Superconducting instability in non-Fermi liquids

TL;DR

This paper investigates the emergence of superconductivity in non-Fermi liquids near quantum critical points, using RG analysis to identify fixed points and showing that superconductivity is favored over non-Fermi liquid behavior in key physical cases.

Contribution

It introduces a controlled RG framework for analyzing superconductivity in non-Fermi liquids with critical Fermi surfaces of arbitrary dimensions.

Findings

Superconductivity is preemptive in key physical cases of (d=3, m=2) and (d=2, m=1).

Order parameter fluctuations strongly enhance superconductivity at quantum critical points.

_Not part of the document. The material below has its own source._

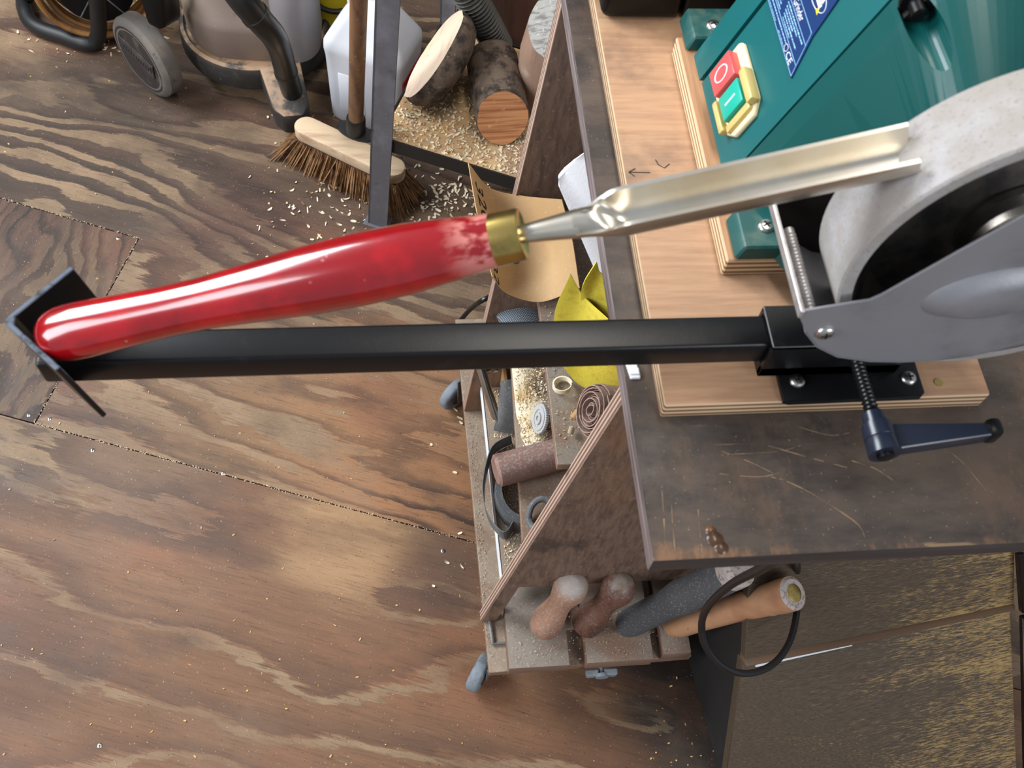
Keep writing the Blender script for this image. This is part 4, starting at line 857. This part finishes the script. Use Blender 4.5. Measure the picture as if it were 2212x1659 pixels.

The formalism identifies fixed points and flow equations for systems with critical Fermi surfaces.

Abstract

We use renormalization group (RG) analysis and dimensional regularization techniques to study potential superconductivity-inducing four-fermion interactions in systems with critical Fermi surfaces of general dimensions ($m$) and co-dimensions ($d-m$), arising as a result of quasiparticle interaction with a gapless Ising-nematic order parameter. These are examples of non-Fermi liquid states in $d$ spatial dimensions. Our formalism allows us to treat the corresponding zero-temperature low-energy effective theory in a controlled approximation close to the upper critical dimension $d=d_c(m)$. The fixed points are identified from the RG flow equations, as functions of $d$ and $m$. We find that the flow towards the non-Fermi liquid fixed point is preempted by Cooper pair formation for both the physical cases of $(d=3, m=2)$ and $(d=2, m=1)$. In fact, there is a strong enhancement of superconductivity by the order parameter fluctuations at the quantum critical point.